Start of DATA TO PROCESS
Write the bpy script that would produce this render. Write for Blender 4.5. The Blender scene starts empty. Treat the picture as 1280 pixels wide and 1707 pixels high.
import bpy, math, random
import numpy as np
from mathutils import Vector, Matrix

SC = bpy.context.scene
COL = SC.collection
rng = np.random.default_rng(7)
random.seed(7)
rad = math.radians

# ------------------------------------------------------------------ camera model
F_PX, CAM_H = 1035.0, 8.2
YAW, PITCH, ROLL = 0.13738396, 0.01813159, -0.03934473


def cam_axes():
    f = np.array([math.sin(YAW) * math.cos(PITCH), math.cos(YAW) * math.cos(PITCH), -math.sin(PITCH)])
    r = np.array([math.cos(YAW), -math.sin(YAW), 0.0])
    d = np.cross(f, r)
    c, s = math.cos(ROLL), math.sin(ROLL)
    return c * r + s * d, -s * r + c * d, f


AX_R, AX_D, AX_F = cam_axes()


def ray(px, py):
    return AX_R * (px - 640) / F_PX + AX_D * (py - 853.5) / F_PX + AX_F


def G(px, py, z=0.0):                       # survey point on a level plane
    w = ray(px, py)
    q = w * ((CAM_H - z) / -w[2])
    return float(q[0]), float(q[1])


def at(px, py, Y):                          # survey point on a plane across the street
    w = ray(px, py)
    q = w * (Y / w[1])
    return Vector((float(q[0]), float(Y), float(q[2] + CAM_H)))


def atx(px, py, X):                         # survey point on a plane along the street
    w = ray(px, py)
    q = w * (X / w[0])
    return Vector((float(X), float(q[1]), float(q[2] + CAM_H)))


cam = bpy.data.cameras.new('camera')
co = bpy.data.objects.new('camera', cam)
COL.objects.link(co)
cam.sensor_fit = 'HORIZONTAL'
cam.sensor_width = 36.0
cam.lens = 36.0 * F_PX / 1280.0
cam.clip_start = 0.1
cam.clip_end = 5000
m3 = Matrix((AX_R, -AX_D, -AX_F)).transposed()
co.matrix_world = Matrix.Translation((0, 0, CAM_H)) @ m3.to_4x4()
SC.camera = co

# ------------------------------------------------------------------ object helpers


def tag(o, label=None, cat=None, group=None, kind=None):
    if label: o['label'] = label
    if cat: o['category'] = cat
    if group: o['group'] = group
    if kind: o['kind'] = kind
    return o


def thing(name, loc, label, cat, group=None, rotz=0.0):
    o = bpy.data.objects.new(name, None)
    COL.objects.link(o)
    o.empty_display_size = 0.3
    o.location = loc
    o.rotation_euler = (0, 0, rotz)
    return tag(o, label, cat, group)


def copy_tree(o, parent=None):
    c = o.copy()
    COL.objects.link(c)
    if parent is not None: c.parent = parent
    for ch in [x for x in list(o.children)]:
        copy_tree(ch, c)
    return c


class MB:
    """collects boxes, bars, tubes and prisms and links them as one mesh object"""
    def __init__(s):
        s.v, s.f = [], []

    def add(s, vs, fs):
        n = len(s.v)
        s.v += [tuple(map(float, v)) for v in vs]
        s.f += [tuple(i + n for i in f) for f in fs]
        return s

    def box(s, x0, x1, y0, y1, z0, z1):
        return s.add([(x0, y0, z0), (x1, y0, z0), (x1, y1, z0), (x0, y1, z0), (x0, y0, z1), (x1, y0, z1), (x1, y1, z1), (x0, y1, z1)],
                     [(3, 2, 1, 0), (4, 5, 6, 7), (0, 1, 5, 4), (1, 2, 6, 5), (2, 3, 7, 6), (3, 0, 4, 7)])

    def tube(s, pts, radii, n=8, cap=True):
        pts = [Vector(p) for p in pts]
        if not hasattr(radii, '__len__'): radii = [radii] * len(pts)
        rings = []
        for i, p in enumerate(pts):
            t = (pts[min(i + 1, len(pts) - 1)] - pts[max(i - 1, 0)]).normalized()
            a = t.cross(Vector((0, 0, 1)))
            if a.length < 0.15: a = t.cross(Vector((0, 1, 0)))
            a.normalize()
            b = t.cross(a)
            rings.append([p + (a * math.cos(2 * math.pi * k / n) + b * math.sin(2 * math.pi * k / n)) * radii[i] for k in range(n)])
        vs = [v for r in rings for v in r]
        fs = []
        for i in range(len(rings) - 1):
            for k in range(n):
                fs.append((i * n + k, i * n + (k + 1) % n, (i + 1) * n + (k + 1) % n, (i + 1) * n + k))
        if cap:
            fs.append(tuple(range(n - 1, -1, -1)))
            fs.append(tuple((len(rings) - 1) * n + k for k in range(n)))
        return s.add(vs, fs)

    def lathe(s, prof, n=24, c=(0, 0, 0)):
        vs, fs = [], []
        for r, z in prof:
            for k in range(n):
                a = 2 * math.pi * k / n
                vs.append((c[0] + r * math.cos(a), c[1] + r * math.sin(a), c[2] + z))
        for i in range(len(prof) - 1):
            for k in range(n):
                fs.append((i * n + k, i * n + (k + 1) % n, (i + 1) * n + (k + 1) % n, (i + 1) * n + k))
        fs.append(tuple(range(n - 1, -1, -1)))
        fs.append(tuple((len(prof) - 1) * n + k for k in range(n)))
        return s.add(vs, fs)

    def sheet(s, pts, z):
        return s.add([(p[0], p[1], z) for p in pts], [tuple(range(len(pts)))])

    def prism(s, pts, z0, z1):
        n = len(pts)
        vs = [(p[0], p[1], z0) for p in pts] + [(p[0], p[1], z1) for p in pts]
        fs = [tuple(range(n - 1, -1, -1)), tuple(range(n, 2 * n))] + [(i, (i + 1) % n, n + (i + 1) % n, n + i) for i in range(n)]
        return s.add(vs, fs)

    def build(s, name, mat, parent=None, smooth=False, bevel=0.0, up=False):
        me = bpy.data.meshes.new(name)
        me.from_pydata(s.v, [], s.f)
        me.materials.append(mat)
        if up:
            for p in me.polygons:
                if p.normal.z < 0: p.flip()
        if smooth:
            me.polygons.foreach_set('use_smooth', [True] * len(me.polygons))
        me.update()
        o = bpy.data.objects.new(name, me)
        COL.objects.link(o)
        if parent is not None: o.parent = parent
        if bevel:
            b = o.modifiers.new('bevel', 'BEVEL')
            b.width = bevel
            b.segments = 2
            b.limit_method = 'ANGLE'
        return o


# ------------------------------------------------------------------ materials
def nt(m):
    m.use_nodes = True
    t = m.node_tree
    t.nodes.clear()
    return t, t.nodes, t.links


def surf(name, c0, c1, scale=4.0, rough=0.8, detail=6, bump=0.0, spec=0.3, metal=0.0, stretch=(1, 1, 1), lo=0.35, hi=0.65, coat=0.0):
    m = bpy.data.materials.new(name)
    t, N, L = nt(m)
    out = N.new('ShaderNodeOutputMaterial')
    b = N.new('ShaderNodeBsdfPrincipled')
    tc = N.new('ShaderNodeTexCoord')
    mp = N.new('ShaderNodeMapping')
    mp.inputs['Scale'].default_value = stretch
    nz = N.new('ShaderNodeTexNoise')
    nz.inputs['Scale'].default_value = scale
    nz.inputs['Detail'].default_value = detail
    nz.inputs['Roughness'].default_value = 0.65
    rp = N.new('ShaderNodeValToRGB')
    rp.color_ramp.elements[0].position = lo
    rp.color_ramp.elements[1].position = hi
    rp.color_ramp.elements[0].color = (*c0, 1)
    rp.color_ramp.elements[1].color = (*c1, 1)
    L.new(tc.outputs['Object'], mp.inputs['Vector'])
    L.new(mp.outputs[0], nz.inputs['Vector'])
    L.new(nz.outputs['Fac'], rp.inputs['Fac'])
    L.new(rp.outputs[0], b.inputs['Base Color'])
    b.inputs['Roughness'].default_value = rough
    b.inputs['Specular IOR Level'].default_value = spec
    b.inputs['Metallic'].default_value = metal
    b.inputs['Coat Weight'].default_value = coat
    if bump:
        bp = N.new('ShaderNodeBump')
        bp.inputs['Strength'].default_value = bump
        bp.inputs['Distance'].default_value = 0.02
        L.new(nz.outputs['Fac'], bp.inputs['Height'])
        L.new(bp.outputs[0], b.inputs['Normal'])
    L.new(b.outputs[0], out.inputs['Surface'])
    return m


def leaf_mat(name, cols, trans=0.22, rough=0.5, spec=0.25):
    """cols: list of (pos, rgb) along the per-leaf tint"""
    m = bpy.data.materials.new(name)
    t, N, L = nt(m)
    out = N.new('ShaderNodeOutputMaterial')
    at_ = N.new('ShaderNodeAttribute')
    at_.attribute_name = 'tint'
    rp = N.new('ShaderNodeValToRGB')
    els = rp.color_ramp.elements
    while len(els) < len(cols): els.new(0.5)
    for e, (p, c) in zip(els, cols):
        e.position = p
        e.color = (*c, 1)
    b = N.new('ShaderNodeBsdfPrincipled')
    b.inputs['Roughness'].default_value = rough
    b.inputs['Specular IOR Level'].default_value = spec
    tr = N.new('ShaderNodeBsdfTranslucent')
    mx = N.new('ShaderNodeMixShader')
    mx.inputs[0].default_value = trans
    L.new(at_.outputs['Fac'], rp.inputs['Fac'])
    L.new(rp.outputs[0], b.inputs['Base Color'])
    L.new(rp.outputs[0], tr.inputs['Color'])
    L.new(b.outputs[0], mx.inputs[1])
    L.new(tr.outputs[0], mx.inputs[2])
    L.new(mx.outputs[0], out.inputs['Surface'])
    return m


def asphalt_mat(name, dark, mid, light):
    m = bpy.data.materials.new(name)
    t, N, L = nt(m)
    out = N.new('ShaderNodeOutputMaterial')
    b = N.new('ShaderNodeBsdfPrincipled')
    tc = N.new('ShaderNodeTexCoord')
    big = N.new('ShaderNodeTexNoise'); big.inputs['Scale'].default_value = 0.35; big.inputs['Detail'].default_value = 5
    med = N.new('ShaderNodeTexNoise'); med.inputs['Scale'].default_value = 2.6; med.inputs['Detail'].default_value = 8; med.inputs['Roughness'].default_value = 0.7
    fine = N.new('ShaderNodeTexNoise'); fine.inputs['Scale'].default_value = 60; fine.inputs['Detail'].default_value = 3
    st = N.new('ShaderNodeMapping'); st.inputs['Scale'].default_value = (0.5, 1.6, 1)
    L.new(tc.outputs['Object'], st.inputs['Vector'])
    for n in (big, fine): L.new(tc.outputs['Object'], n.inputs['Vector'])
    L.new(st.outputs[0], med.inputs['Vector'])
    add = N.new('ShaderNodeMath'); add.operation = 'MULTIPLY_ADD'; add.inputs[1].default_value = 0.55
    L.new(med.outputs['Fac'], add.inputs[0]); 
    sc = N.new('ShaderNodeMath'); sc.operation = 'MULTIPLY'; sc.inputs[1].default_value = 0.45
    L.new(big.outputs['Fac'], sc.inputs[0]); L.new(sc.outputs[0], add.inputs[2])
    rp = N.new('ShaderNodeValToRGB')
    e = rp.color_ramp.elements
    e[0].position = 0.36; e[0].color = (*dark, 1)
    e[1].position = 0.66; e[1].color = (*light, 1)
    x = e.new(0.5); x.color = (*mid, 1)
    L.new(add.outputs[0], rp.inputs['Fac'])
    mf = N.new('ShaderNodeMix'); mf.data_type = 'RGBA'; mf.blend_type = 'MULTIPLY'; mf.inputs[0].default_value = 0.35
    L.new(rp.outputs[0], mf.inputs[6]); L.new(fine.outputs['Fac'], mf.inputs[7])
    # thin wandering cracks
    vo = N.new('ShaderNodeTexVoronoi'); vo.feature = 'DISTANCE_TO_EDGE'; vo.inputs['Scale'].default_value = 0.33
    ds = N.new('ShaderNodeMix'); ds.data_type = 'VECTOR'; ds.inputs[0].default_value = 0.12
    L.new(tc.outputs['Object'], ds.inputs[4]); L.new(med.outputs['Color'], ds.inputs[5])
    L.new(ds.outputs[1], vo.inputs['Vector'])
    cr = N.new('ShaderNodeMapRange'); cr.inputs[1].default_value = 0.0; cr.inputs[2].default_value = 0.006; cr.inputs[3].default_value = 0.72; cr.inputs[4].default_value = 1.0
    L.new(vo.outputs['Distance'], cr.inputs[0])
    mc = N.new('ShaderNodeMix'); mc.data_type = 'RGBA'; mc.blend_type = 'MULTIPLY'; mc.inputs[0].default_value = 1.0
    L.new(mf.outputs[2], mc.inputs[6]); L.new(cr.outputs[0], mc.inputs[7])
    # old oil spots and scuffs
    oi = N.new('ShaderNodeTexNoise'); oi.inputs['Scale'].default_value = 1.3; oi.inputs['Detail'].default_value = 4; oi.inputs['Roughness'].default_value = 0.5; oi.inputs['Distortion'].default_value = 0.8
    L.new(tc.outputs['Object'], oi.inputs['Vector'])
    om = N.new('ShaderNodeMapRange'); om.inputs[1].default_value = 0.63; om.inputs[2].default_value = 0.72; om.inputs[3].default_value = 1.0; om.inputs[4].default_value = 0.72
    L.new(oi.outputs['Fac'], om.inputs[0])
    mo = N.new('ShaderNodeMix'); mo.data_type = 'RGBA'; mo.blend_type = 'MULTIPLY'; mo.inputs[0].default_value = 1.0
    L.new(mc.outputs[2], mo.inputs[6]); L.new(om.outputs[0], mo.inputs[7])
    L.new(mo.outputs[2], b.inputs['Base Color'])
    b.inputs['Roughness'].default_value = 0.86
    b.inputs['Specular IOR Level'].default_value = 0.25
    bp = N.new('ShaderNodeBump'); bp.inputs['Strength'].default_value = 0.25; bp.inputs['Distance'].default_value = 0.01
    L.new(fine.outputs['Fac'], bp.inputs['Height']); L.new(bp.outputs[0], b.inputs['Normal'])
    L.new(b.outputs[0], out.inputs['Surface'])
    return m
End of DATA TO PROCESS
Start of DATA TO PROCESS
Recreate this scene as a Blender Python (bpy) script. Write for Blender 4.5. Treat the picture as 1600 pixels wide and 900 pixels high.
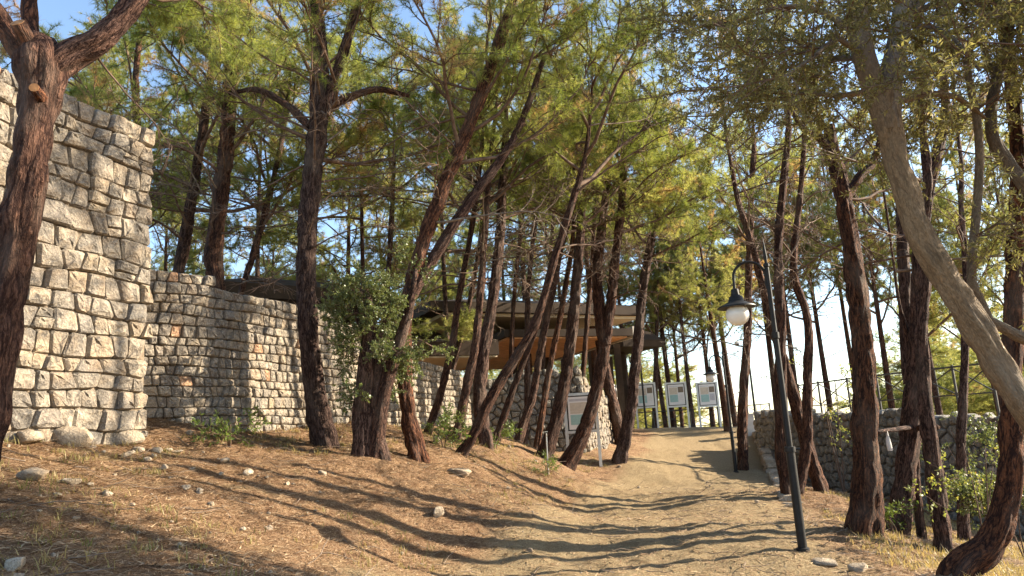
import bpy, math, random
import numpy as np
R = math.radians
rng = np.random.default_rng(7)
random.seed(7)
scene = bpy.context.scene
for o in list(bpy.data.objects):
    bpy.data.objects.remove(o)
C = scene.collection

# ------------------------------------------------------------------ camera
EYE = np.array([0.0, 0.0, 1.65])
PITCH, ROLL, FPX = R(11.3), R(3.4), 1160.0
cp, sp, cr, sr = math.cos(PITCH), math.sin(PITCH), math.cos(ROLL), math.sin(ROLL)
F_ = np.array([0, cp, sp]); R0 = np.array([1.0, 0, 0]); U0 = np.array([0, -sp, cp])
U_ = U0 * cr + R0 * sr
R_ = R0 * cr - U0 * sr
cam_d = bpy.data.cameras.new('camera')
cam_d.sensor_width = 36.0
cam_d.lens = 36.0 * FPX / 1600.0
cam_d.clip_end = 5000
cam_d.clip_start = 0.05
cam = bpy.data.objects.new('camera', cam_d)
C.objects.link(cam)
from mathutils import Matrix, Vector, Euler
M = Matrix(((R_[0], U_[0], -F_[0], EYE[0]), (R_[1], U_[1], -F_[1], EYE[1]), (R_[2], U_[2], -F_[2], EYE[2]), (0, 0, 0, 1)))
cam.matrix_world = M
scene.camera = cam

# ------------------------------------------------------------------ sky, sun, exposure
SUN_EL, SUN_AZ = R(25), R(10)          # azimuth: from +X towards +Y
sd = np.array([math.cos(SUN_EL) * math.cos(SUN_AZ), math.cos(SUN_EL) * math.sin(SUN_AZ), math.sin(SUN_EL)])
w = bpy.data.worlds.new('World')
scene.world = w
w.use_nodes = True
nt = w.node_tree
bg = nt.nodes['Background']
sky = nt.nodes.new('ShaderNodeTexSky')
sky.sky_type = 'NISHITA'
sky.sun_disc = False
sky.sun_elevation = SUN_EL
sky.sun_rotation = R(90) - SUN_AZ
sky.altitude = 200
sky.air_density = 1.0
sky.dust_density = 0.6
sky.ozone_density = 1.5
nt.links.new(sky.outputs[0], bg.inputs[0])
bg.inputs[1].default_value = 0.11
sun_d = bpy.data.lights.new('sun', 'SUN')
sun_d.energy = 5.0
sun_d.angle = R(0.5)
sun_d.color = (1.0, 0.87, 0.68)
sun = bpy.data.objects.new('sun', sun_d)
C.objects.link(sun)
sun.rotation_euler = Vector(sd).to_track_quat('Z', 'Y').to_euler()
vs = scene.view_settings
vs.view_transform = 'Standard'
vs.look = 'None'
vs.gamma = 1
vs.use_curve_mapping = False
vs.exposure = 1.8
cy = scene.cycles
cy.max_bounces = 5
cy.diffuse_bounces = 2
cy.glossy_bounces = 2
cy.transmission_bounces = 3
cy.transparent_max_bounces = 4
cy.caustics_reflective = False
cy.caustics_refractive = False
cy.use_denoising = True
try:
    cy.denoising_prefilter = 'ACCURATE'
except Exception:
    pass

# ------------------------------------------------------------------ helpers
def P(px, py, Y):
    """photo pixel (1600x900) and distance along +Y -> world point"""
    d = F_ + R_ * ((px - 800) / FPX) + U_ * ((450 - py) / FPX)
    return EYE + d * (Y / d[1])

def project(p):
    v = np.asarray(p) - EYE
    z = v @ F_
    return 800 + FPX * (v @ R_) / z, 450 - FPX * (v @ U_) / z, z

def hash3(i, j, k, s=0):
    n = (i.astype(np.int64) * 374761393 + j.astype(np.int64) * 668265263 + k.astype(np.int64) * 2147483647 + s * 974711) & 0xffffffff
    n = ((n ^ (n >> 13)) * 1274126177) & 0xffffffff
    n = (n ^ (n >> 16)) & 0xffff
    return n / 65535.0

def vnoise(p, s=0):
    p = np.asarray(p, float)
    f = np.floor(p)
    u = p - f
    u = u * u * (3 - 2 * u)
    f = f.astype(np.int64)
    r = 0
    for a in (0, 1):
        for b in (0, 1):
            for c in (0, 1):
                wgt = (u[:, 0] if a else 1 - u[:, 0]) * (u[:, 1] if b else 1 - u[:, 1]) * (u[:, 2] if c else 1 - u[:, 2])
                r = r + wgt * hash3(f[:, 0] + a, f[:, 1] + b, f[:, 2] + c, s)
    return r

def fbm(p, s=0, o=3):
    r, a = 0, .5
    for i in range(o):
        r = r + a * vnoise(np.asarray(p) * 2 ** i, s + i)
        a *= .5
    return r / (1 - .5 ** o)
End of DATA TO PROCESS
EXERCISE DIRECTIONS: Where a line of the data holds "high", show that line.

SOLUTION:
Write the bpy script that would produce this render. Write for Blender 4.5. The Blender scene starts empty. Treat the picture as 1280 pixels wide and 1707 pixels high.
Recreate this scene as a Blender Python (bpy) script. Write for Blender 4.5. Treat the picture as 1600 pixels wide and 900 pixels high.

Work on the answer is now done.